En la zona oriental de la Meseta encontramos para la II Edad del Hierro,
afinidades entre el territorio al norte del Duero y la zona de los cursos
alto del Jalón y Henares. Pero mientras en el primero existe una ruptura
en el poblamiento, ya que bastantes de los denominados castros sorianos de
la I Edad del Hierro se abandonan, surgiendo un nuevo sistema de hábitat
con necrópolis identificadas. En el segundo parece existir una
continuidad, al menos en algunas de sus necrópolis, que presentan
perduraciones que van desde fines del VII-mitad del VI hasta el II a.C..
No está comprobado cómo repercute en este territorio la crisis del Ibérico
Antiguo, aunque en el castro de Zarranzano existe una destrucción en el
estrato anterior a su abandono, junto con otros, se realiza en fechas
posteriores, y se vincula a la expansión del grupo que se asentaba en la
zona del Alto Jalón y Henares, tal como se desprende de la información de
las necrópolis. Con ello se configura el territorio nuclear de los
arévacos históricos.
Debe hacerse hincapié en la importancia guerrera de este grupo inicial del
Jalón –Henares y de su caballería, no sólo por lo que reflejan los ajuares
de sus necrópolis, y que las fuentes posteriores parecen refrendar, sino
también por el potente sistema defensivos de los castros sorianos que con
sus campos de piedras hincadas nos indican la inestabilidad reinante y el
peligro que supondría la caballería ajena, de la que se protegen.

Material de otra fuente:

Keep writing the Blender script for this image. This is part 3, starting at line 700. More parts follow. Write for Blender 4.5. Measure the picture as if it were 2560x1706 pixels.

El único territorio don de se percibe una continuidad desde fines del
siglo VII no debería diferir de las gentes existentes en el valle del Ebro,
obligados a reconfigurarse tras los acontecimientos del V, dado que las
afinidades con que se nos manifiestan en época histórica son mayores que
las diferencias que aparentemente presentan, caso del ritual de
enterramientos. Las diferencias que se expresan por la mayor o menor
tardanza en la adquisición de elementos culturales ibéricos, caso del
torno, son meros rasgos culturales cuya adopción dependerá de su situación
geográfica respecto a la zona de influencia. En todo caso se
desarrollarían contactos mutuos entre los pueblos denominados celtibéricos
que potenciarían sus rasgos comunes.
El sustrato de las poblaciones existentes en el siglo VII en toda la zona
de la Celtiberia se nos configura como gentes que unen a unas tradiciones
del Bronce local influjos de los Campos de Urnas tardíos, capaces de
impregnar costumbres, religión, lengua, amén de otros rasgos culturales y
que pudieron tener aportes étnicos cuyo grado ha de valorarse. En estas
influencias externas deben señalarse tanto las que se pueden vincular a la
zona del Bajo Aragón, que a su vez son evolución de penetraciones
anteriores, como las que hacia el siglo VIII atravesarían por los pasos
occidentales de los Pirineos. En esta múltiple fusión habría que ver el
germen de los celtíberos históricos, jugando un papel clave en su
desarrollo militar y económico la riqueza minera del Sistema-Ibérico.